On Mon, 4 Dec 2000 11:48:14
 Clifford Poirot wrote:
>You do not need to resort or even for a purely physical surplus of goods in
>order to generate M'>M. Incidentally, M-C-M' describes the mercantile
>circuit of exchange-not the capitalist sphere of exchange. The merchant
buys
>C from the home producer and sells it in a market for more than the
merchant
>paid the home producer. There is no transformation of the product.
>
>In capitalism, we start with M and go to C, and then to C'. C' is a "new"

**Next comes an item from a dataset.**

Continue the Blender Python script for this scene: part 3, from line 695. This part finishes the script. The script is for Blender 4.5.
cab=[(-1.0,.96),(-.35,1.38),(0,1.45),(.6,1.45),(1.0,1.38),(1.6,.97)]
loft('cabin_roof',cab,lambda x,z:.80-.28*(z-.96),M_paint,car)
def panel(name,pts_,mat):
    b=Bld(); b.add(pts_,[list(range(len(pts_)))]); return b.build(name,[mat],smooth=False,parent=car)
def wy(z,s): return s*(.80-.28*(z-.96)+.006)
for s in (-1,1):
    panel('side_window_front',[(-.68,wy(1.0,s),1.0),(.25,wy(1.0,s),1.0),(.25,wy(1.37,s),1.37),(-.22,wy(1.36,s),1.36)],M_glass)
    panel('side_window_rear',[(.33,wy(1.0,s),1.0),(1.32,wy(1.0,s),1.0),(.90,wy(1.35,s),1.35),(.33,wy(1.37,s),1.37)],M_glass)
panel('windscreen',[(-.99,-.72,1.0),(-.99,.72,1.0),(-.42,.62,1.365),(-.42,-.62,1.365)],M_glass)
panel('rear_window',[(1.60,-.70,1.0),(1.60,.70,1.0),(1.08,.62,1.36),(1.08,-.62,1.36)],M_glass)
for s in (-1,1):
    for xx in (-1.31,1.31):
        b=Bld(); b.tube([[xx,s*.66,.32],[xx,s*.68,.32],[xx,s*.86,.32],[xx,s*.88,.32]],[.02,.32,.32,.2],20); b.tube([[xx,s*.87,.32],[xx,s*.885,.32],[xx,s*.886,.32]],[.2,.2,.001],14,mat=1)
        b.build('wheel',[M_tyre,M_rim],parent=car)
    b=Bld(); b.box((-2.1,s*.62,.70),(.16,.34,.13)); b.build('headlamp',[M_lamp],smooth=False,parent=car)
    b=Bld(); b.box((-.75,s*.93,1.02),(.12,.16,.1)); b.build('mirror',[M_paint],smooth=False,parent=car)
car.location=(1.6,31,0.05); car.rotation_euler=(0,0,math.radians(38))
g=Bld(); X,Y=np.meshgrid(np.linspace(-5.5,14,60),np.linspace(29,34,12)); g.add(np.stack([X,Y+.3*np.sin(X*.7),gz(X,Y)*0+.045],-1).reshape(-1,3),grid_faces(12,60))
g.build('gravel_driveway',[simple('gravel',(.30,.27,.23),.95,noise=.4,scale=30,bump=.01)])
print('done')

>thing. Marx gives it a little Hegelian twist: C' aufgeheben (transforms,
>overcomes, passes through to a new level of being) C. This happens due to
>the nature of capitalist production where the production process is
>continually revolutionized and Capital (in its liquid form) enters into
>production (as opposed to mercantile exchange where capital in a liquid
form
>is not necessary for production. Hence, we do not need to make any
>assumptions about whether nor not value comes from labor, about the rate of
>surplus value-we only need a new product that can be sold for a profit in
>the capitalist market. This new profit is in money form (M') and is liquid
>and is reinvested in production.
>
>While I am sharply critical of Marx on many other points, this is an area
>where Marx comes very close to a modern Post-Keynesian view of money and
>capital ( or rather, let me say, the non-horizontalist PK version). I know
>that Steve Shaklian has done some work on this.